__Data extract__:
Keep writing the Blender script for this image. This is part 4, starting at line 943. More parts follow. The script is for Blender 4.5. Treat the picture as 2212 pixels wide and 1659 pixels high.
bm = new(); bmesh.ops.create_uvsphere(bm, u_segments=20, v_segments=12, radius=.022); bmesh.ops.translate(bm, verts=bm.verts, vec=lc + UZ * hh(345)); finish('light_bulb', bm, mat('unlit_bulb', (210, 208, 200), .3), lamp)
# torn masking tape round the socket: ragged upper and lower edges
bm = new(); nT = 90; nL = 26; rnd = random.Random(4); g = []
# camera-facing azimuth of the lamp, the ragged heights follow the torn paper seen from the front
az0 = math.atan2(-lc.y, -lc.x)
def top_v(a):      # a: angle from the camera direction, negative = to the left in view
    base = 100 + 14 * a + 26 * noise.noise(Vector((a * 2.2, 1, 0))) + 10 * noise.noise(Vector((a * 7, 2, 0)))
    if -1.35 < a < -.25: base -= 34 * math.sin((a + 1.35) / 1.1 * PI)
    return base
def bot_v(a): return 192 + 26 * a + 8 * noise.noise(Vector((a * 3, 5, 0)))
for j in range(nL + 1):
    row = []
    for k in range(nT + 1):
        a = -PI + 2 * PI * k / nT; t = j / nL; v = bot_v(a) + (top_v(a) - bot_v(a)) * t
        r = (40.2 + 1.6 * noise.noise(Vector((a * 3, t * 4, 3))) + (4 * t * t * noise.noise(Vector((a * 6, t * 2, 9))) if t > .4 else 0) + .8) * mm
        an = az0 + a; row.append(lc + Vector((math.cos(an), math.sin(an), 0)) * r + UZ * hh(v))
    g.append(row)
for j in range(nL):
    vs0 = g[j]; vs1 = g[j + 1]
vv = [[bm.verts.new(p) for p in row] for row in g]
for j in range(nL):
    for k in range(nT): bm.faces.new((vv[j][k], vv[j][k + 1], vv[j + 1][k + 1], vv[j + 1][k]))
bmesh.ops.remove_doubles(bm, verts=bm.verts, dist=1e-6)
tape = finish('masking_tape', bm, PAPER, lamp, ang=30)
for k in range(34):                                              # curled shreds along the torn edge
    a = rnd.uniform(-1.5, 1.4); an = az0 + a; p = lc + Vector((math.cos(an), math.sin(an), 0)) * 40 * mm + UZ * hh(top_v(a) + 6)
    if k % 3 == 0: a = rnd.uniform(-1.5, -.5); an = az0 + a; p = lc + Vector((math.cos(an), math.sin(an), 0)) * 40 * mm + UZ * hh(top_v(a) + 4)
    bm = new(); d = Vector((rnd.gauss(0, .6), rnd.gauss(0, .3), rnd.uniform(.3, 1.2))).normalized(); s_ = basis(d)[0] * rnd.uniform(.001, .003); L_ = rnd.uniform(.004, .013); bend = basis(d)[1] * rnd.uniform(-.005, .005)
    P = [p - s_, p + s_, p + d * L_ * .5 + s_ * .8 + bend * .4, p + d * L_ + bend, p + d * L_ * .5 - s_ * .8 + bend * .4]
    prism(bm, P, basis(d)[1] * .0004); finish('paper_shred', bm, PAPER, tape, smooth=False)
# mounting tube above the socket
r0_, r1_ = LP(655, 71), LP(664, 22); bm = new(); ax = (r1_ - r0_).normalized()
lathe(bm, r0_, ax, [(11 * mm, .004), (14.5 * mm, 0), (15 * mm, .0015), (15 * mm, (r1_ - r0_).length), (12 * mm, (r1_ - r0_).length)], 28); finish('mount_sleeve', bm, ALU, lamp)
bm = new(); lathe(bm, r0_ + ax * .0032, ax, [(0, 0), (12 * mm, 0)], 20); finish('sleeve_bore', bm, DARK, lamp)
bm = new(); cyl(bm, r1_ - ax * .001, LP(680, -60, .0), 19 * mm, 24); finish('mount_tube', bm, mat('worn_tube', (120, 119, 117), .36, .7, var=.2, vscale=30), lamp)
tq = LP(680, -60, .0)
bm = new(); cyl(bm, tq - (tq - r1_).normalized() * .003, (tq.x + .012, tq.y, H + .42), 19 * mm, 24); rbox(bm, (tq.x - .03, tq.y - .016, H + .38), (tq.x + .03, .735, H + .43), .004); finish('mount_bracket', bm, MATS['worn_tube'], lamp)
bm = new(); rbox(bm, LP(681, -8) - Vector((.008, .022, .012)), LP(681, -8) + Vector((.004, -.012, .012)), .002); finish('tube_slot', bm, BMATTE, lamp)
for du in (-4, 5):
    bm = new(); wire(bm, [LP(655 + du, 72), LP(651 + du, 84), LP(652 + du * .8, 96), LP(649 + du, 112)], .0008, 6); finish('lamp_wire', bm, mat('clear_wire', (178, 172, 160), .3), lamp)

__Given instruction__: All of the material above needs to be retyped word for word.

__Complete output__:
Keep writing the Blender script for this image. This is part 4, starting at line 943. More parts follow. The script is for Blender 4.5. Treat the picture as 2212 pixels wide and 1659 pixels high.
bm = new(); bmesh.ops.create_uvsphere(bm, u_segments=20, v_segments=12, radius=.022); bmesh.ops.translate(bm, verts=bm.verts, vec=lc + UZ * hh(345)); finish('light_bulb', bm, mat('unlit_bulb', (210, 208, 200), .3), lamp)
# torn masking tape round the socket: ragged upper and lower edges
bm = new(); nT = 90; nL = 26; rnd = random.Random(4); g = []
# camera-facing azimuth of the lamp, the ragged heights follow the torn paper seen from the front
az0 = math.atan2(-lc.y, -lc.x)
def top_v(a):      # a: angle from the camera direction, negative = to the left in view
    base = 100 + 14 * a + 26 * noise.noise(Vector((a * 2.2, 1, 0))) + 10 * noise.noise(Vector((a * 7, 2, 0)))
    if -1.35 < a < -.25: base -= 34 * math.sin((a + 1.35) / 1.1 * PI)
    return base
def bot_v(a): return 192 + 26 * a + 8 * noise.noise(Vector((a * 3, 5, 0)))
for j in range(nL + 1):
    row = []
    for k in range(nT + 1):
        a = -PI + 2 * PI * k / nT; t = j / nL; v = bot_v(a) + (top_v(a) - bot_v(a)) * t
        r = (40.2 + 1.6 * noise.noise(Vector((a * 3, t * 4, 3))) + (4 * t * t * noise.noise(Vector((a * 6, t * 2, 9))) if t > .4 else 0) + .8) * mm
        an = az0 + a; row.append(lc + Vector((math.cos(an), math.sin(an), 0)) * r + UZ * hh(v))
    g.append(row)
for j in range(nL):
    vs0 = g[j]; vs1 = g[j + 1]
vv = [[bm.verts.new(p) for p in row] for row in g]
for j in range(nL):
    for k in range(nT): bm.faces.new((vv[j][k], vv[j][k + 1], vv[j + 1][k + 1], vv[j + 1][k]))
bmesh.ops.remove_doubles(bm, verts=bm.verts, dist=1e-6)
tape = finish('masking_tape', bm, PAPER, lamp, ang=30)
for k in range(34):                                              # curled shreds along the torn edge
    a = rnd.uniform(-1.5, 1.4); an = az0 + a; p = lc + Vector((math.cos(an), math.sin(an), 0)) * 40 * mm + UZ * hh(top_v(a) + 6)
    if k % 3 == 0: a = rnd.uniform(-1.5, -.5); an = az0 + a; p = lc + Vector((math.cos(an), math.sin(an), 0)) * 40 * mm + UZ * hh(top_v(a) + 4)
    bm = new(); d = Vector((rnd.gauss(0, .6), rnd.gauss(0, .3), rnd.uniform(.3, 1.2))).normalized(); s_ = basis(d)[0] * rnd.uniform(.001, .003); L_ = rnd.uniform(.004, .013); bend = basis(d)[1] * rnd.uniform(-.005, .005)
    P = [p - s_, p + s_, p + d * L_ * .5 + s_ * .8 + bend * .4, p + d * L_ + bend, p + d * L_ * .5 - s_ * .8 + bend * .4]
    prism(bm, P, basis(d)[1] * .0004); finish('paper_shred', bm, PAPER, tape, smooth=False)
# mounting tube above the socket
r0_, r1_ = LP(655, 71), LP(664, 22); bm = new(); ax = (r1_ - r0_).normalized()
lathe(bm, r0_, ax, [(11 * mm, .004), (14.5 * mm, 0), (15 * mm, .0015), (15 * mm, (r1_ - r0_).length), (12 * mm, (r1_ - r0_).length)], 28); finish('mount_sleeve', bm, ALU, lamp)
bm = new(); lathe(bm, r0_ + ax * .0032, ax, [(0, 0), (12 * mm, 0)], 20); finish('sleeve_bore', bm, DARK, lamp)
bm = new(); cyl(bm, r1_ - ax * .001, LP(680, -60, .0), 19 * mm, 24); finish('mount_tube', bm, mat('worn_tube', (120, 119, 117), .36, .7, var=.2, vscale=30), lamp)
tq = LP(680, -60, .0)
bm = new(); cyl(bm, tq - (tq - r1_).normalized() * .003, (tq.x + .012, tq.y, H + .42), 19 * mm, 24); rbox(bm, (tq.x - .03, tq.y - .016, H + .38), (tq.x + .03, .735, H + .43), .004); finish('mount_bracket', bm, MATS['worn_tube'], lamp)
bm = new(); rbox(bm, LP(681, -8) - Vector((.008, .022, .012)), LP(681, -8) + Vector((.004, -.012, .012)), .002); finish('tube_slot', bm, BMATTE, lamp)
for du in (-4, 5):
    bm = new(); wire(bm, [LP(655 + du, 72), LP(651 + du, 84), LP(652 + du * .8, 96), LP(649 + du, 112)], .0008, 6); finish('lamp_wire', bm, mat('clear_wire', (178, 172, 160), .3), lamp)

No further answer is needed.